Arquivo

Recordam-se do Segredo de Justiça?

Quebra-Cabeças

O processo Casa Pia manteve nas férias a atenção da opinião pública sobre os tribunais, atenção que, como se viu pelo teor das decisões que têm chegado ao conhecimento da comunicação social, pouco impressionou os observados. Em termos de pura lógica formal, parece até que certas manobras foram contraproducentes. Outra coisa que pouco parece interessar os tribunais, nos tempos que correm, é a questão do segredo de justiça. Recordo ainda os tempos em que uma jornalista da Rádio Altitude, a Madalena Ferreira, era detida em pleno estúdio por estar a ler uma peça extraída de um processo em segredo de justiça. Bom tempos… Hoje tem-se acesso nos jornais a transcrições de escutas telefónicas, depoimentos de testemunhas, requerimentos de advogados, respostas do Ministério Público, decisões dos juízes, subsequentes recursos e correspondentes acórdãos. Tudo isto num processo que se encontra em inquérito, por isso sob segredo, e sobre matérias tão delicadas como ofensas sexuais sobre menores.
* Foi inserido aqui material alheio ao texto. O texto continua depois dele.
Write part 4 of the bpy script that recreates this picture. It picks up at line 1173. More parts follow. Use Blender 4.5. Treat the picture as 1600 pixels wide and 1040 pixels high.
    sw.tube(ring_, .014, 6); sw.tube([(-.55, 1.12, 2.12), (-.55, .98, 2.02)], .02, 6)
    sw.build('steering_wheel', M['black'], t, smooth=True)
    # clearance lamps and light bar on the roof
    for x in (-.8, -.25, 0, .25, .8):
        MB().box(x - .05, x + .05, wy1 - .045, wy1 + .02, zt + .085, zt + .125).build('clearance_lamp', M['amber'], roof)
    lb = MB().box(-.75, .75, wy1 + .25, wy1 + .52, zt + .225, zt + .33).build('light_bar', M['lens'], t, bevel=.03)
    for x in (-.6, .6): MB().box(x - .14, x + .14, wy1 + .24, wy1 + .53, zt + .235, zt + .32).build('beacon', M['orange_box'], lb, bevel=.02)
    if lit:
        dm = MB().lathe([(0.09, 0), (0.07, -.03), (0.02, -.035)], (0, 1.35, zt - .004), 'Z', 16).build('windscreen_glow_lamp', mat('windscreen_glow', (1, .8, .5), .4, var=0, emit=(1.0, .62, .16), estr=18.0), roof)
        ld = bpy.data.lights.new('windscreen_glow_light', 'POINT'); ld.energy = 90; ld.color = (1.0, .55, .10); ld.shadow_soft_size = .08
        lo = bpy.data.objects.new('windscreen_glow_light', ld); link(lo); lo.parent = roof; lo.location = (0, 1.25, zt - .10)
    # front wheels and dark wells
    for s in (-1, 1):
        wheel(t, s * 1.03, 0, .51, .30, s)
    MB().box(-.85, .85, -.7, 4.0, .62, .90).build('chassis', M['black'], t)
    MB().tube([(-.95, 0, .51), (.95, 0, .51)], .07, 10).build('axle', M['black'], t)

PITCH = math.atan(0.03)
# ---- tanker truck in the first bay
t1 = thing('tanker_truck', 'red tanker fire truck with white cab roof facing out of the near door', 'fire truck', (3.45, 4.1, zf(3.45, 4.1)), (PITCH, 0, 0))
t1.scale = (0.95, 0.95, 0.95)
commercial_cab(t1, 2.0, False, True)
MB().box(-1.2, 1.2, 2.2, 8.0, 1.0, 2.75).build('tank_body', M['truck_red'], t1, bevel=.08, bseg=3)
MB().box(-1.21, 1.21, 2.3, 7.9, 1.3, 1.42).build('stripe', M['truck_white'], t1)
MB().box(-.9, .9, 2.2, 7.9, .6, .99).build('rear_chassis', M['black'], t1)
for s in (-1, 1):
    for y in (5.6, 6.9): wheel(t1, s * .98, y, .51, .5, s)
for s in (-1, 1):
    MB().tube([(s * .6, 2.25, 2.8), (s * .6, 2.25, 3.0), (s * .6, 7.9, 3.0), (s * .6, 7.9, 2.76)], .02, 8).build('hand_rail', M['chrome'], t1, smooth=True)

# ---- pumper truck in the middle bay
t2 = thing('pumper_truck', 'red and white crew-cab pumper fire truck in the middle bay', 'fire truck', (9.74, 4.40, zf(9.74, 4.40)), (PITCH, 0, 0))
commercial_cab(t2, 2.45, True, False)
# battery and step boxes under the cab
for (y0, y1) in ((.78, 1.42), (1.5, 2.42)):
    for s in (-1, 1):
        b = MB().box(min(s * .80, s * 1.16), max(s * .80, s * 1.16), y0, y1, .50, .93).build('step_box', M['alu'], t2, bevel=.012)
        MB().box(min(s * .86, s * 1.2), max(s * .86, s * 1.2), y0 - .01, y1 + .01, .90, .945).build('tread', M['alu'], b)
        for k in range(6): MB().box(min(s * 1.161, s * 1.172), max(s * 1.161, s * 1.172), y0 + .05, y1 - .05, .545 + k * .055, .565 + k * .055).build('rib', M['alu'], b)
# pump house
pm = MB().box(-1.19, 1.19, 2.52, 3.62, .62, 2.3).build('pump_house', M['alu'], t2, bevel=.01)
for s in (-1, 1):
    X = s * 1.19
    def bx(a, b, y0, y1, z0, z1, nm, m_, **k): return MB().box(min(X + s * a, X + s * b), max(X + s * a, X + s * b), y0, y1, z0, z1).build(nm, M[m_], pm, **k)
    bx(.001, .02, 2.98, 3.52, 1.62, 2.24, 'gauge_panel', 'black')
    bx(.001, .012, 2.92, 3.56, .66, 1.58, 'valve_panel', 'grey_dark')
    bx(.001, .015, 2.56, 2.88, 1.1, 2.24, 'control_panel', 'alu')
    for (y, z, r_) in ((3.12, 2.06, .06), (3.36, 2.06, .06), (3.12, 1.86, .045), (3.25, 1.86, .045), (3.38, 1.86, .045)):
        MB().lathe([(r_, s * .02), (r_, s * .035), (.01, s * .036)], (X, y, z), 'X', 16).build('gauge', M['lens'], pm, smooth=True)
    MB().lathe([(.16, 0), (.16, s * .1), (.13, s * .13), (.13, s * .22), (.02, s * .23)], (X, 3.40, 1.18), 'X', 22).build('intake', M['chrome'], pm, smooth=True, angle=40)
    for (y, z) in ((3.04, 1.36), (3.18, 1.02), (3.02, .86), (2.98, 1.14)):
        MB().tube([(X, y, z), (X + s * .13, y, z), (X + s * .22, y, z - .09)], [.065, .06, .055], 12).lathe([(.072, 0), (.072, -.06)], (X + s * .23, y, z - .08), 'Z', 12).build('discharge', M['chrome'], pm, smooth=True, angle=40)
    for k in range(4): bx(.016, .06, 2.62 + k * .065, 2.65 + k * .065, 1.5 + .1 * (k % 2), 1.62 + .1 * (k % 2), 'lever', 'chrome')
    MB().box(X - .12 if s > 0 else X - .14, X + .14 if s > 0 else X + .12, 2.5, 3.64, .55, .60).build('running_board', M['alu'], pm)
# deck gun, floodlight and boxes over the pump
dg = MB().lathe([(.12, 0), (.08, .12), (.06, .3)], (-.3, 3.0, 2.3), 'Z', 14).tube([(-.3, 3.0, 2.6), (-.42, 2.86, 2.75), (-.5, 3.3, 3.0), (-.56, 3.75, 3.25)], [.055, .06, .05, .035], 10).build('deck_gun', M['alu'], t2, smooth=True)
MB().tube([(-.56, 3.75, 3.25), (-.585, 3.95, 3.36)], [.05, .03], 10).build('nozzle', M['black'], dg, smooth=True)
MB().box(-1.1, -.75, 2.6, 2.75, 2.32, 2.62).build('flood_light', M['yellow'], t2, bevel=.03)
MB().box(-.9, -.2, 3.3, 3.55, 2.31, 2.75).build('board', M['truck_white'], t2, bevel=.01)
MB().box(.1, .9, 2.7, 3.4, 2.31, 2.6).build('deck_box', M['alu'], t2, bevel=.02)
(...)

A violação sistemática do segredo de justiça, dirão que é a resposta da sociedade à opacidade antidemocrática do sistema judicial, a reacção típica de quem quer saber àquele que esconde informação vital. Afinal, foram anos e anos em que as únicas notícias que chegavam desse mundo distante ao conhecimento público versavam sobre prescrições, amnistias, estratégias dilatórias bem sucedidas e tentativas falhadas para pôr o sistema a funcionar. Há acusações de corrupção que circulavam nos cafés no início dos anos noventa e que não estão ainda definitivamente decididas. A impotência dos tribunais para produzir um veredicto nesses casos, ao menos em tempo útil, precisava do segredo de justiça como de pão para a boca. Era um bocado como a antiga União Soviética: o seu segredo militar mais bem guardado era a sua enorme, gigantesca incapacidade. Por isso se não sabia nada e se suspeitava muito.

Temos agora o oposto, temos agora uma exposição quase pornográfica dos processos, um escrutínio público que rapidamente se está a tornar excessivo. Formalmente, continua tudo na mesma: se um advogado quiser saber o que se passa num inquérito sobre um cliente seu, não lhe adianta ir ao Tribunal pedir informações, que o processo está em segredo de justiça. Mas se o crime de que o seu cliente é acusado for suficientemente mediático, pode fazer muito melhor para saber o que se passa: pode comprar o jornal ou ligar a televisão.